YOUR INSTRUCTIONS:
Copy out the entries below precisely; nothing is to be omitted.

ENTRIES:
--------

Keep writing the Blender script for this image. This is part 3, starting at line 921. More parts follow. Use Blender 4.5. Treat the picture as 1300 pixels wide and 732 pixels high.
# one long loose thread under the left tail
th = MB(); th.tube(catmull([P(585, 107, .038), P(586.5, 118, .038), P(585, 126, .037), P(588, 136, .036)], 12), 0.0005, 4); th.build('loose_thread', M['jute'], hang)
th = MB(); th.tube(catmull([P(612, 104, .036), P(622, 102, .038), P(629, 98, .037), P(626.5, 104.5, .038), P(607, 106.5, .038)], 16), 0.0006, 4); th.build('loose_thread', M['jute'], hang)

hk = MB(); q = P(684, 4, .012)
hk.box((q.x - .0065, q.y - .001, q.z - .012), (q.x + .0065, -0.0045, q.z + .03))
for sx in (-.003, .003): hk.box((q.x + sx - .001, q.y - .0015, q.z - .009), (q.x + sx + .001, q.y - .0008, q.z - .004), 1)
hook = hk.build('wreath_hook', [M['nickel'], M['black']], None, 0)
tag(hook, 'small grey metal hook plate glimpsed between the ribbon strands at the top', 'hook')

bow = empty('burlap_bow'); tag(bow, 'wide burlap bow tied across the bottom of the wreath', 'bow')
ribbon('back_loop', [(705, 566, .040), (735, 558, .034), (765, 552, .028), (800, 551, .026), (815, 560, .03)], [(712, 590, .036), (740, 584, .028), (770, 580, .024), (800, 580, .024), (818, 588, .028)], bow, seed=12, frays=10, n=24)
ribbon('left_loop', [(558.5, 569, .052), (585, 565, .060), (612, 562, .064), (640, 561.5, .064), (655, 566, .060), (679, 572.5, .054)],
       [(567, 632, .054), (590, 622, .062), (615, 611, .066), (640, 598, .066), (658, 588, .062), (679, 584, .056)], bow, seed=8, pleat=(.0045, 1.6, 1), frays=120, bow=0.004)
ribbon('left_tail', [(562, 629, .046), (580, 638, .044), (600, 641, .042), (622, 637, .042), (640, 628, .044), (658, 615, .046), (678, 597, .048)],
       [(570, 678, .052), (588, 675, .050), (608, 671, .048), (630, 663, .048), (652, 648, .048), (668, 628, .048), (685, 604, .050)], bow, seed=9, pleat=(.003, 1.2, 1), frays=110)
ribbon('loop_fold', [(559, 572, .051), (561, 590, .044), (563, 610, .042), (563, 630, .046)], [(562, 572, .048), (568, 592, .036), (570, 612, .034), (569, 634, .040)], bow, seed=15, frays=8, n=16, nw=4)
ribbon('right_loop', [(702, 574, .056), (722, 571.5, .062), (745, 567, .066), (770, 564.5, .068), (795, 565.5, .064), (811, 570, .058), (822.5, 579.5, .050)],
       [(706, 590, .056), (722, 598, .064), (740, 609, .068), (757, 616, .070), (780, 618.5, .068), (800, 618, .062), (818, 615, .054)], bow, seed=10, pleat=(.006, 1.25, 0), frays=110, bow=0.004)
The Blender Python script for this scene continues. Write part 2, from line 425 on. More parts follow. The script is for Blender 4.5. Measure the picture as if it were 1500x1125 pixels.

--------

EXPECTED ANSWER:
Keep writing the Blender script for this image. This is part 3, starting at line 921. More parts follow. Use Blender 4.5. Treat the picture as 1300 pixels wide and 732 pixels high.
# one long loose thread under the left tail
th = MB(); th.tube(catmull([P(585, 107, .038), P(586.5, 118, .038), P(585, 126, .037), P(588, 136, .036)], 12), 0.0005, 4); th.build('loose_thread', M['jute'], hang)
th = MB(); th.tube(catmull([P(612, 104, .036), P(622, 102, .038), P(629, 98, .037), P(626.5, 104.5, .038), P(607, 106.5, .038)], 16), 0.0006, 4); th.build('loose_thread', M['jute'], hang)

hk = MB(); q = P(684, 4, .012)
hk.box((q.x - .0065, q.y - .001, q.z - .012), (q.x + .0065, -0.0045, q.z + .03))
for sx in (-.003, .003): hk.box((q.x + sx - .001, q.y - .0015, q.z - .009), (q.x + sx + .001, q.y - .0008, q.z - .004), 1)
hook = hk.build('wreath_hook', [M['nickel'], M['black']], None, 0)
tag(hook, 'small grey metal hook plate glimpsed between the ribbon strands at the top', 'hook')

bow = empty('burlap_bow'); tag(bow, 'wide burlap bow tied across the bottom of the wreath', 'bow')
ribbon('back_loop', [(705, 566, .040), (735, 558, .034), (765, 552, .028), (800, 551, .026), (815, 560, .03)], [(712, 590, .036), (740, 584, .028), (770, 580, .024), (800, 580, .024), (818, 588, .028)], bow, seed=12, frays=10, n=24)
ribbon('left_loop', [(558.5, 569, .052), (585, 565, .060), (612, 562, .064), (640, 561.5, .064), (655, 566, .060), (679, 572.5, .054)],
       [(567, 632, .054), (590, 622, .062), (615, 611, .066), (640, 598, .066), (658, 588, .062), (679, 584, .056)], bow, seed=8, pleat=(.0045, 1.6, 1), frays=120, bow=0.004)
ribbon('left_tail', [(562, 629, .046), (580, 638, .044), (600, 641, .042), (622, 637, .042), (640, 628, .044), (658, 615, .046), (678, 597, .048)],
       [(570, 678, .052), (588, 675, .050), (608, 671, .048), (630, 663, .048), (652, 648, .048), (668, 628, .048), (685, 604, .050)], bow, seed=9, pleat=(.003, 1.2, 1), frays=110)
ribbon('loop_fold', [(559, 572, .051), (561, 590, .044), (563, 610, .042), (563, 630, .046)], [(562, 572, .048), (568, 592, .036), (570, 612, .034), (569, 634, .040)], bow, seed=15, frays=8, n=16, nw=4)
ribbon('right_loop', [(702, 574, .056), (722, 571.5, .062), (745, 567, .066), (770, 564.5, .068), (795, 565.5, .064), (811, 570, .058), (822.5, 579.5, .050)],
       [(706, 590, .056), (722, 598, .064), (740, 609, .068), (757, 616, .070), (780, 618.5, .068), (800, 618, .062), (818, 615, .054)], bow, seed=10, pleat=(.006, 1.25, 0), frays=110, bow=0.004)
The Blender Python script for this scene continues. Write part 2, from line 425 on. More parts follow. The script is for Blender 4.5. Measure the picture as if it were 1500x1125 pixels.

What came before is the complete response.